Het triomfalisme van de president en zijn aanhang lijkt voorbarig waar het om de tweede onderzoeksvraag gaat. Die luidt: heeft de president zich schuldig gemaakt aan belemmering van de rechtsgang? Die verdenking was aanleiding voor McCabe en Rosenstein om aan te sturen op de benoeming van een speciaal aanklager.

Hier is de brief van minister Barr veel minder eensluidend. Mueller heeft „grondig feitelijk onderzoek” gedaan naar deze vraag, maar dit niet laten uitmonden in een oordeel over de vraag of Trump moet worden vervolgd wegens belemmering van de rechtsgang.

Barr citeert Mueller dat „terwijl dit onderzoek niet tot de slotsom komt dat de president een misdrijf heeft begaan, het hem ook niet vrijpleit”. Meer details geeft de minister niet. Hij trekt wel zelf, samen met staatssecretaris Rosenstein, direct de conclusie dat de bewijzen die Mueller heeft verzameld „onvoldoende zijn” om vervolging te rechtvaardigen.

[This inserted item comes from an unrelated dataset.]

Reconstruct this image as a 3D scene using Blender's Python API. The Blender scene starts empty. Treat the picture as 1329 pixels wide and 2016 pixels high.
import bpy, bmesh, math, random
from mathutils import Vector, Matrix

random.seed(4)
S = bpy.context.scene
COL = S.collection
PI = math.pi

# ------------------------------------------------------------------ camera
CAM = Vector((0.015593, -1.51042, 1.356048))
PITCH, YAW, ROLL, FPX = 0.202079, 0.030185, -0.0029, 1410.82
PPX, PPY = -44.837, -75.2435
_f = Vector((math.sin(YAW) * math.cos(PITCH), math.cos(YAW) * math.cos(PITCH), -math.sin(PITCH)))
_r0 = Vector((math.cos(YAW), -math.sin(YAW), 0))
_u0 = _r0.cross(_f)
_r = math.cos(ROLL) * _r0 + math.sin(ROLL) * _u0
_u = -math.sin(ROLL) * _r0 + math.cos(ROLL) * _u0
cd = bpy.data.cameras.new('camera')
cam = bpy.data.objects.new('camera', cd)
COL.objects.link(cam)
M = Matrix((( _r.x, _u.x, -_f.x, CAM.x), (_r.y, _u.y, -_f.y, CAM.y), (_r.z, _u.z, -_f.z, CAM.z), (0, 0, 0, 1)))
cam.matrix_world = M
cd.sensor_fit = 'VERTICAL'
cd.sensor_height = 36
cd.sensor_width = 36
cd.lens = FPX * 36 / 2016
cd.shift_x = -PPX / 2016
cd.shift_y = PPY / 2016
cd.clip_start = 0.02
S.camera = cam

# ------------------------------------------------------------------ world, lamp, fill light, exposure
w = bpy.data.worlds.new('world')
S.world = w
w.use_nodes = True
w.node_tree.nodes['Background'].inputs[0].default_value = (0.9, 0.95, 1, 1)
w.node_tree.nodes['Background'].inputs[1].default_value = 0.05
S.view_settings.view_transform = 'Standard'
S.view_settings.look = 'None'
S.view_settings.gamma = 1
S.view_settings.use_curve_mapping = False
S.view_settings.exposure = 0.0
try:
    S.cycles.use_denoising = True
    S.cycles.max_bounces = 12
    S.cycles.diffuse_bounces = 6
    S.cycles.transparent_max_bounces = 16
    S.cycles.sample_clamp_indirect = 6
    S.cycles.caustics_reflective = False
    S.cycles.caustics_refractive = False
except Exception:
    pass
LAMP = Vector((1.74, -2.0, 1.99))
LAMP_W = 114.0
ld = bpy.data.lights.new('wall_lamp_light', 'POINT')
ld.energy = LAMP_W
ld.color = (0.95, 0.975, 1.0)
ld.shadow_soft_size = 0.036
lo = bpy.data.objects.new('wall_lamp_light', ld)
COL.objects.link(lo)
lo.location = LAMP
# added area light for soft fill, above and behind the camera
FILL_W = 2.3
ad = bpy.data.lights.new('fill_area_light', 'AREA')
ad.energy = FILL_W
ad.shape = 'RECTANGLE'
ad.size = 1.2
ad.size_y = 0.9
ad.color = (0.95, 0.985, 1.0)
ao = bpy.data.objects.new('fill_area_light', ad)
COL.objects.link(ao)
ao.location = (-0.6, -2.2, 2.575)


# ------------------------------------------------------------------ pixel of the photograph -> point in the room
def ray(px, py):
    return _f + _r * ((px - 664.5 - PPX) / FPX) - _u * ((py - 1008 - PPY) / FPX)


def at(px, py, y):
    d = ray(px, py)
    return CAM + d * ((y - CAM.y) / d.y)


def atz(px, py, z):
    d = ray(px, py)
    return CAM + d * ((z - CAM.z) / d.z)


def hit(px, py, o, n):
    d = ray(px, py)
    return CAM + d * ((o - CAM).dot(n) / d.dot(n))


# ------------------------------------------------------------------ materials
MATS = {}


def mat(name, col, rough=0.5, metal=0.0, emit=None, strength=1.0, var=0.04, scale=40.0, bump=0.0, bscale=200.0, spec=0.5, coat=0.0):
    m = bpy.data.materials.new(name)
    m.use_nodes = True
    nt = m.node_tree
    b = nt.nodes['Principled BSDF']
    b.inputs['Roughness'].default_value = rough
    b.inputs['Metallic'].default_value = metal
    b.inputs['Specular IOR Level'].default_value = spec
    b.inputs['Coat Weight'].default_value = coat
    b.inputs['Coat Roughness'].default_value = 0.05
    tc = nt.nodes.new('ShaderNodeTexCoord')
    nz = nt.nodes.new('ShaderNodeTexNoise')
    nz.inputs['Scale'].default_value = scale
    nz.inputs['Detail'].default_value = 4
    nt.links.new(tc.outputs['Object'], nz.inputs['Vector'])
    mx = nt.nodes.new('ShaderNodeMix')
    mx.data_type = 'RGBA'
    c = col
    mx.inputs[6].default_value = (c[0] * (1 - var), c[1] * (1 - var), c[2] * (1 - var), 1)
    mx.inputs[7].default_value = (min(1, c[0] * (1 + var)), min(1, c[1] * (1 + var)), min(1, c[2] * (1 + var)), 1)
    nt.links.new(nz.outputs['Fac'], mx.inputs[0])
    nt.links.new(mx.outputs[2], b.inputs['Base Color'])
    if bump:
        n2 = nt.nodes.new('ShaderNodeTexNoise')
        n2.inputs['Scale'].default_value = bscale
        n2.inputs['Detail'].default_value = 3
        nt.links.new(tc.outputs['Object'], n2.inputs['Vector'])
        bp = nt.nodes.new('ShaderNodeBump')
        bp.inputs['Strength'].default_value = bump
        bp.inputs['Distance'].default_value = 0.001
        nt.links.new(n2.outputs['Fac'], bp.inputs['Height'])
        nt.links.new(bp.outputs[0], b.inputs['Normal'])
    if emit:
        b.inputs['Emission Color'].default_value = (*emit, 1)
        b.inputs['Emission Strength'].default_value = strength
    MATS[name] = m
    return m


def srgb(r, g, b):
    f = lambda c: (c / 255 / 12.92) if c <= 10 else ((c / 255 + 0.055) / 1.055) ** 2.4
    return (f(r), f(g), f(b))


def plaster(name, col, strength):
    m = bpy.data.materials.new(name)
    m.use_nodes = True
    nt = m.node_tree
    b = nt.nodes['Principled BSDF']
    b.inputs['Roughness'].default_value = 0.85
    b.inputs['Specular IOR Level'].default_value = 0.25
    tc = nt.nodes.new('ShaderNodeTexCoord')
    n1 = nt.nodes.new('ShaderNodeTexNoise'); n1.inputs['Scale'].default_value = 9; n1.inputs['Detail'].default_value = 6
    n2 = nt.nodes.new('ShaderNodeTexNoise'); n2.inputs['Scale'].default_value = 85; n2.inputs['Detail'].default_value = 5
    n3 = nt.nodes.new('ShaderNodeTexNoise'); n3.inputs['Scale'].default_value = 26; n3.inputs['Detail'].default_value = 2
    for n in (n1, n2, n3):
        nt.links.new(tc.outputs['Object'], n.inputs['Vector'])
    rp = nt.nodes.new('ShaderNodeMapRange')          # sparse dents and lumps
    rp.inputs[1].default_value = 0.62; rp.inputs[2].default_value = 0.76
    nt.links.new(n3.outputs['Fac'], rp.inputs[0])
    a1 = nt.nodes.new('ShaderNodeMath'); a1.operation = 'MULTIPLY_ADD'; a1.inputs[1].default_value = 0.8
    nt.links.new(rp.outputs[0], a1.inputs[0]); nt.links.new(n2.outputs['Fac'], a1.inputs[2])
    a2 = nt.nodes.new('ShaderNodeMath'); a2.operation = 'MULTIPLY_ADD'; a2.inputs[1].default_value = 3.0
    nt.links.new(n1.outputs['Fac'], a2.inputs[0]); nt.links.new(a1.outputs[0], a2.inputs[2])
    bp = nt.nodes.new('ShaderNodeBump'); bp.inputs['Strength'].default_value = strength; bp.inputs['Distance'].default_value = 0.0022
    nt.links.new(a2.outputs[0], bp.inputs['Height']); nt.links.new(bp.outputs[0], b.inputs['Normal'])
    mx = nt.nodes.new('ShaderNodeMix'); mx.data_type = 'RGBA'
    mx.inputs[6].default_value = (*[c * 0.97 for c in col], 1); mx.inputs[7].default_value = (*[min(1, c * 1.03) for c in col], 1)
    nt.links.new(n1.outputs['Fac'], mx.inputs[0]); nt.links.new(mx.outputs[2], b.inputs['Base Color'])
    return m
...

In Muellers rapport staan volgens hen „geen handelingen die naar ons oordeel, neerkomen op belemmerend optreden, die verband houden met een lopende of aanstaande procedure of zijn gedaan met de opzet de wet te overtreden”. Volgens Barr zou elk van deze punten „boven redelijke twijfel verheven” moeten worden bewezen om een zaak aan te spannen.

Congres wil verder graven

In een opiniestuk in The New York Times schrijft Neal Katyal, hoogleraar recht aan de Georgetown Universiteit in Washington en bovendien de man die de regels heeft opgesteld voor de speciaal aanklager, dat de snelle conclusie van Barr „iedere Amerikaan zorgen zou moeten baren”. Hij wijst erop dat de weigering van Mueller om tot een oordeel over al dan niet vervolgen te komen, niet hoeft te betekenen dat Mueller de bewijzen te zwak vindt.

Een factor die Katyal daarbij noemt is dat Trump niet onder ede is verhoord – zijn advocaten hebben zich daar met succes tegen verzet. De president heeft alleen schriftelijk vragen van Mueller beantwoord, en bovendien waren daar volgens Trumps advocaat Giuliani geen vragen over belemmering van de rechtsgang bij. Kan dit betekenen, vraagt Katyal zich af, dat Mueller van mening is dat zulke vragen beter aan de orde zouden komen in het Congres, in het kader van een impeachment-procedure?

Katyal geeft een tweeledig advies aan het Congres: eerst moet het vragen om volledige openbaarmaking van eindrapport en vervolgens moet het Barr en Mueller oproepen om een getuigenis af te leggen. Laat dat nou allebei door de leiding van de Democratische Partij zijn gevraagd.